What Six Months of Slow Travel in Mexico Taught Me About Money
I left a city where I felt broke on a comfortable salary. Six months later, in a place that costs a quarter as much, I think about money completely differently. This is what changed.
April 16, 2026 · 7 min read
In October I closed the door of a small apartment in a big expensive city, dropped my keys with the landlord, and got on a plane. I had no return ticket and a vague plan to spend the winter somewhere warmer and cheaper. I ended up in Oaxaca for six months and most of what I thought I knew about money quietly came apart.
This isn't a travel post. It's a money post that happens to be set in Mexico.
Cheap is not the point
The first thing people ask is how much I saved. The honest answer is: a lot in absolute terms, less than you'd think in proportion. I still spent money. I just spent it on completely different things.
Rent dropped to a quarter. Groceries to a third. But I started taking long taxis I'd never have splurged on at home, eating out almost every night, signing up for a Spanish class with a private tutor. The total wasn't a quarter. It was about 55%. The shape of the budget changed more than the size.
Most of my old spending was anxiety
Looking back at my last year of expenses in the old city, I can see that a lot of it wasn't really spending. It was a kind of low-grade self-soothing. Coffee I didn't taste because I was on a phone call. Takeout because I was too tired to think. A gym I went to four times. Small subscriptions that added up to the cost of a flight.
Anxious spending and joyful spending leave the same trail on a bank statement. Only one of them is worth the money. Most people can't tell which is which until they remove themselves from the environment that produced it.
The exchange rate of attention
What I gained in Oaxaca wasn't really money. It was attention. Slower mornings. Time to read a whole article instead of three opening paragraphs. The mental space to cook things, instead of the mental decision-fatigue of choosing where to order from.

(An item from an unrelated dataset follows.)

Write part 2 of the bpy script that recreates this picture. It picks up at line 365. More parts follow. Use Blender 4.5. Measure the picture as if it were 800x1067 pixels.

Once I felt the difference, the old city stopped looking expensive in dollars and started looking expensive in attention. That's the conversion rate that actually matters and the one no spreadsheet can model.
Going back, kind of
I'm not going to tell you to move to Mexico. The country doesn't owe anyone a personal-finance epiphany. But I do think most people, including me, have a kind of money that they only see when they leave the room they earned it in.
I'm planning a return to the old city this summer. Not the same one I left, though. The deal I'm making with myself is to spend like a visitor: deliberately, with curiosity, with a budget that has shape. We'll see how long it lasts. I'll write about that too.